First published on MSDN on Sep, 12 2006
Here’s a recent question on the newsgroups that has come up several times in the past. It seems that the larger you make a page in Visio, the less you can zoom in to see the details. This is true. There is a maximum zoom limit in Visio, and this maximum depends on the size of your page.
The limitation on zoom is tied to the way Visio uses Windows’ GDI display component to render pages. A Visio page is one big surface that is clipped to fit in the drawing window. This allows capabilities such as smooth panning / scrolling and rapid zoom changes because the rendered image does not need to be constantly reconstructed. In Windows 9x systems this display surface was limited to a maximum size of 32767 x 32767 pixels - basically a 16-bit system limitation.

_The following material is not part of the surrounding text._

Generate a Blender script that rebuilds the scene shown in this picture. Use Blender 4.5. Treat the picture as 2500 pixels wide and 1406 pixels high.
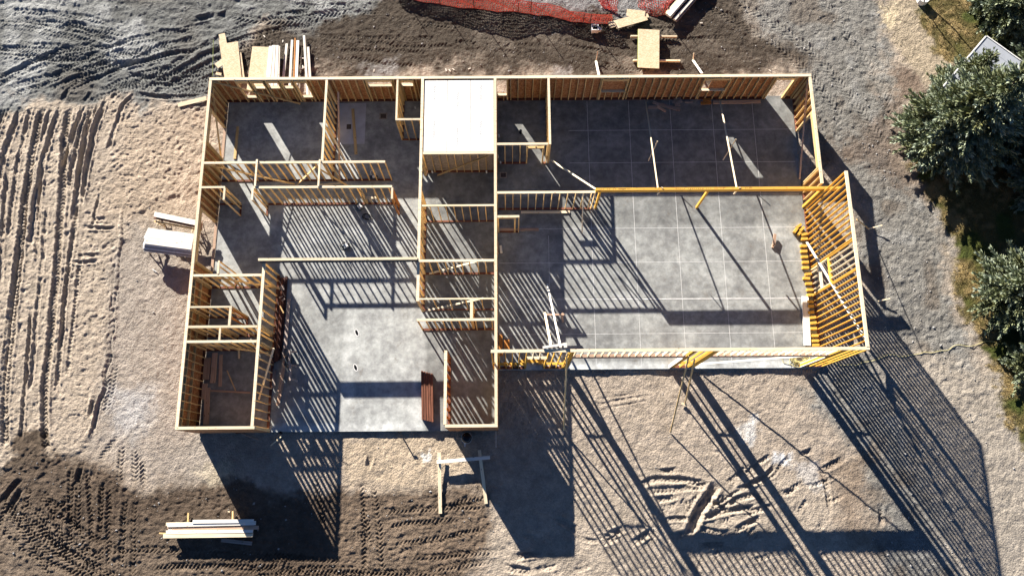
import bpy, math, random
import numpy as np
from mathutils import Vector, Matrix
for o in list(bpy.data.objects): bpy.data.objects.remove(o)
SC = bpy.context.scene
COL = SC.collection
random.seed(7)
# ------------------------------------------------------------------ camera (a drone 39 m above the slab)
CAMH = 39.2; FPX = 1862.4520904890153
RT = Vector((0.99996386, -0.0082691, 0.00197287)); UP = Vector((0.0075333, 0.96946527, 0.24511292)); FW = Vector((0.00393949, 0.2450892, -0.96949253))
cd = bpy.data.cameras.new('camera'); cam = bpy.data.objects.new('camera', cd); COL.objects.link(cam)
M = Matrix(((RT.x, UP.x, -FW.x, 0), (RT.y, UP.y, -FW.y, 0), (RT.z, UP.z, -FW.z, CAMH), (0, 0, 0, 1)))
cam.matrix_world = M
cd.sensor_width = 36; cd.lens = FPX / 2500 * 36; cd.clip_end = 2000; cd.clip_start = .5
SC.camera = cam
# ------------------------------------------------------------------ sky and sun
SUN_EL = math.radians(20.1); SUN_AZ = math.radians(31.3)       # light travels toward +x, -y
w = bpy.data.worlds.new('World'); SC.world = w; w.use_nodes = True
nt = w.node_tree; bg = nt.nodes['Background']
sky = nt.nodes.new('ShaderNodeTexSky'); sky.sky_type = 'NISHITA'; sky.sun_disc = False
sky.sun_elevation = SUN_EL; sky.sun_rotation = -SUN_AZ; sky.altitude = 2500; sky.air_density = .5; sky.dust_density = .0; sky.ozone_density = 3.5
nt.links.new(sky.outputs[0], bg.inputs[0]); bg.inputs[1].default_value = .05
sl = bpy.data.lights.new('sun', 'SUN'); sl.energy = 5.0; sl.angle = math.radians(.5); sl.color = (1, .93, .83)
so = bpy.data.objects.new('sun', sl); COL.objects.link(so)
d = Vector((math.sin(SUN_AZ) * math.cos(SUN_EL), -math.cos(SUN_AZ) * math.cos(SUN_EL), -math.sin(SUN_EL)))
so.rotation_euler = d.to_track_quat('-Z', 'Y').to_euler(); so.location = (-20, 40, 30)
vs = SC.view_settings; vs.view_transform = 'Standard'; vs.look = 'None'; vs.gamma = 1; vs.use_curve_mapping = False
vs.exposure = 1.68
try:
    SC.cycles.max_bounces = 6; SC.cycles.diffuse_bounces = 1
except Exception: pass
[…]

To calculate the maximum zoom level, Visio uses this basic formula:
Max Zoom = (32767 / (Page size in inches * Screen pixels per inch)) * 100%
Take an example drawing with the largest page dimension equal to 34 inches and a standard monitor pixel density of 96 DPI. This formula evaluates to 1004%. If the page size increases, the maximum zoom decreases proportionally.
More recent versions of Windows support larger ranges in GDI. Starting with the latest service pack of Visio 2003, we have updated our zoom logic to take advantage of this headroom. At a minimum, you can zoom into your drawing at 1000% regardless of page size. The formula above is still used to determine the maximum zoom. Thus the zoom limit is the larger of the formula result or 1000%.
Hopefully this addresses most of the situations where zooming was restricted with large pages.